Source : élaboration propre

La mise en place d’une coopération entre les trois pays alpins a été conçue dans un souci de coordination technique, dans le but notamment de pouvoir disposer de données comparables pour l’analyse du comportement des trafics de transit, préoccupation majeure en Suisse et en Autriche, qui a été à l’origine des enquêtes nationales dans les deux pays. La problématique alpine des logiques liées au franchissement n’était pas au cœur, surtout pour la partie française, des réflexions qui ont alimenté cette première enquête coordonnée à l’échelle des trois pays.
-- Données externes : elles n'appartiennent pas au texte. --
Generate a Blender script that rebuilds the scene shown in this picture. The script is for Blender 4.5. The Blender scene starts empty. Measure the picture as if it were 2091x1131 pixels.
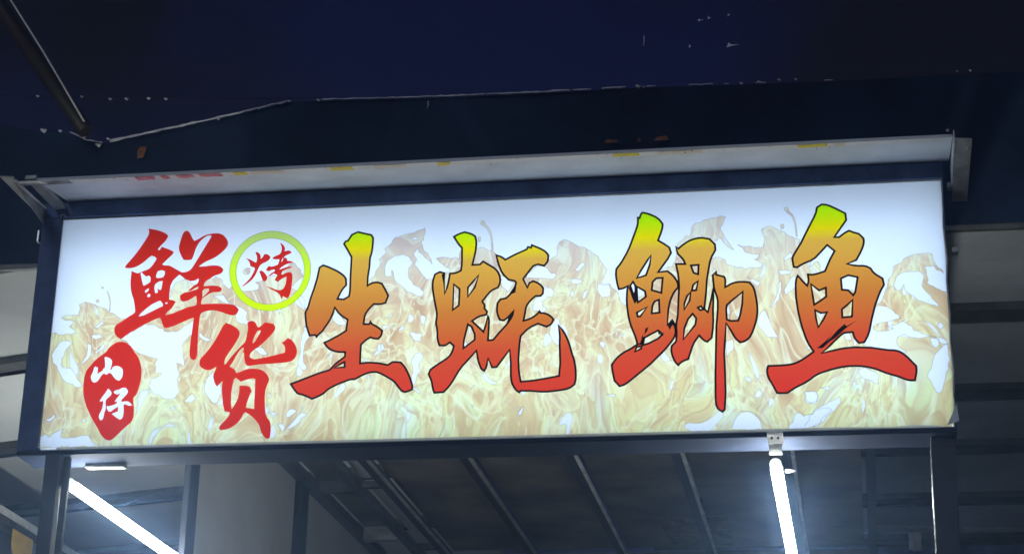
import bpy, bmesh, math, random
from mathutils import Matrix, Vector
from mathutils.geometry import delaunay_2d_cdt
random.seed(7)
S = bpy.context.scene
COL = S.collection

# ---------------------------------------------------------------- camera
cam = bpy.data.objects.new('camera', bpy.data.cameras.new('camera'))
COL.objects.link(cam); S.camera = cam
cam.data.sensor_width = 36.0
cam.data.lens = 4143.44 / 2091 * 36.0
cam.data.clip_start = 0.1; cam.data.clip_end = 500
cam.matrix_world = (Matrix.Translation((1.09911631, -5.63071634, 1.53164424)) @ Matrix((
    (0.98543163, 0.03822777, 0.16572008), (0.16847517, -0.3526356, -0.92046958),
    (0.0232513, 0.93497956, -0.3539387))).to_4x4())

# ---------------------------------------------------------------- night sky
W = bpy.data.worlds.new('World'); S.world = W; W.use_nodes = True
nt = W.node_tree; nt.nodes.clear()
wo = nt.nodes.new('ShaderNodeOutputWorld'); bg = nt.nodes.new('ShaderNodeBackground')
tc = nt.nodes.new('ShaderNodeTexCoord'); sx = nt.nodes.new('ShaderNodeSeparateXYZ')
rp = nt.nodes.new('ShaderNodeValToRGB')
rp.color_ramp.elements[0].position = 0.0; rp.color_ramp.elements[0].color = (0.016, 0.022, 0.045, 1)
rp.color_ramp.elements[1].position = 0.6; rp.color_ramp.elements[1].color = (0.0030, 0.0042, 0.027, 1)
e = rp.color_ramp.elements.new(0.25); e.color = (0.009, 0.011, 0.034, 1)
nt.links.new(tc.outputs['Generated'], sx.inputs[0]); nt.links.new(sx.outputs['Z'], rp.inputs[0])
cn = nt.nodes.new('ShaderNodeTexNoise'); cn.inputs['Scale'].default_value = 5.0; cn.inputs['Detail'].default_value = 3.0
cr = nt.nodes.new('ShaderNodeValToRGB'); cr.color_ramp.elements[0].position = 0.46; cr.color_ramp.elements[1].position = 0.62
cr.color_ramp.elements[0].color = (0, 0, 0, 1); cr.color_ramp.elements[1].color = (1, 1, 1, 1)
cm = nt.nodes.new('ShaderNodeMix'); cm.data_type = 'RGBA'; cm.inputs[7].default_value = (0.0050, 0.0055, 0.0085, 1)
nt.links.new(tc.outputs['Generated'], cn.inputs['Vector']); nt.links.new(cn.outputs['Fac'], cr.inputs[0]); nt.links.new(cr.outputs[0], cm.inputs[0])
nt.links.new(rp.outputs[0], cm.inputs[6]); nt.links.new(cm.outputs[2], bg.inputs[0])   # dim cloud over the dark blue sky; bg.inputs[1].default_value = 1.0
nt.links.new(bg.outputs[0], wo.inputs[0])

S.view_settings.view_transform = 'Standard'; S.view_settings.look = 'None'
S.view_settings.exposure = 0; S.view_settings.gamma = 1
S.cycles.max_bounces = 8; S.cycles.transparent_max_bounces = 12; S.cycles.sample_clamp_indirect = 4.0
S.cycles.volume_max_steps = 256

BOX_POWER = 11.4
def area_light(name, loc, size, rot, power, color):
    l = bpy.data.lights.new(name, 'AREA'); l.shape = 'RECTANGLE'; l.size, l.size_y = size
    l.energy = power; l.color = color
    o = bpy.data.objects.new(name, l); o.location = loc; o.rotation_euler = rot; COL.objects.link(o); return o
SW, SH, Z0 = 2.732475, 0.75, 3.2        # banner width and height, height of its lower edge
# the light bank that stands inside the sign box, facing the back of the printed cloth
area_light('sign_box_backlight', (0.0, 0.128, Z0 + 0.34), (2.72, 0.66), (math.radians(-90), 0, 0), BOX_POWER, (0.56, 0.74, 1.0))
# assumed street light, unseen: a faint sun lamp added from the front
sun = bpy.data.lights.new('street_glow', 'SUN'); sun.energy = 0.42; sun.angle = math.radians(20); sun.color = (0.80, 0.88, 1.0)
so = bpy.data.objects.new('street_glow', sun); so.rotation_euler = (math.radians(58), 0, math.radians(-22)); COL.objects.link(so)

# ---------------------------------------------------------------- materials
def mat(name, color, rough=0.6, metal=0.0, var=0.25, scale=6.0, bump=0.0, bscale=40.0, spec=0.5, dirt=None):
    m = bpy.data.materials.new(name); m.use_nodes = True; n = m.node_tree; p = n.nodes['Principled BSDF']
    p.inputs['Roughness'].default_value = rough; p.inputs['Metallic'].default_value = metal
    p.inputs['Specular IOR Level'].default_value = spec
    t = n.nodes.new('ShaderNodeTexCoord'); no = n.nodes.new('ShaderNodeTexNoise')
    no.inputs['Scale'].default_value = scale; no.inputs['Detail'].default_value = 6; no.inputs['Roughness'].default_value = 0.65
    n.links.new(t.outputs['Object'], no.inputs['Vector'])
    r = n.nodes.new('ShaderNodeValToRGB')
    c = Vector(color); lo = c * (1 - var); hi = c * (1 + var)
    if dirt: lo = Vector(dirt)
    r.color_ramp.elements[0].position = 0.36; r.color_ramp.elements[0].color = (*lo, 1)
    r.color_ramp.elements[1].position = 0.62; r.color_ramp.elements[1].color = (*[min(1, v) for v in hi], 1)
    n.links.new(no.outputs['Fac'], r.inputs[0]); n.links.new(r.outputs[0], p.inputs['Base Color'])
    if bump:
        b = n.nodes.new('ShaderNodeBump'); b.inputs['Strength'].default_value = bump; b.inputs['Distance'].default_value = 0.01
        n2 = n.nodes.new('ShaderNodeTexNoise'); n2.inputs['Scale'].default_value = bscale; n2.inputs['Detail'].default_value = 4
        n.links.new(t.outputs['Object'], n2.inputs['Vector']); n.links.new(n2.outputs['Fac'], b.inputs['Height'])
        n.links.new(b.outputs[0], p.inputs['Normal'])
    return m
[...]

On retiendra aussi la part de hasard et d’initiative individuelle sur laquelle repose le démarrage de cette initiative coordonnée.

Notes
105.

M. Houée, présentation de l’enquête TRANSIT 2004. Journée d’échange sur « Les flux transpyrénéens, transalpins et en transit terrestre ». Réseau des économistes transport, Paris, 8 février 2007

106.

Entretien avec Michel Houée, chargé de mission à la Direction des affaires économiques et internationales (DAEI) - Service Economie, Statistiques et Prospective (SESP). Entretien réalisé le 09 juin 2006.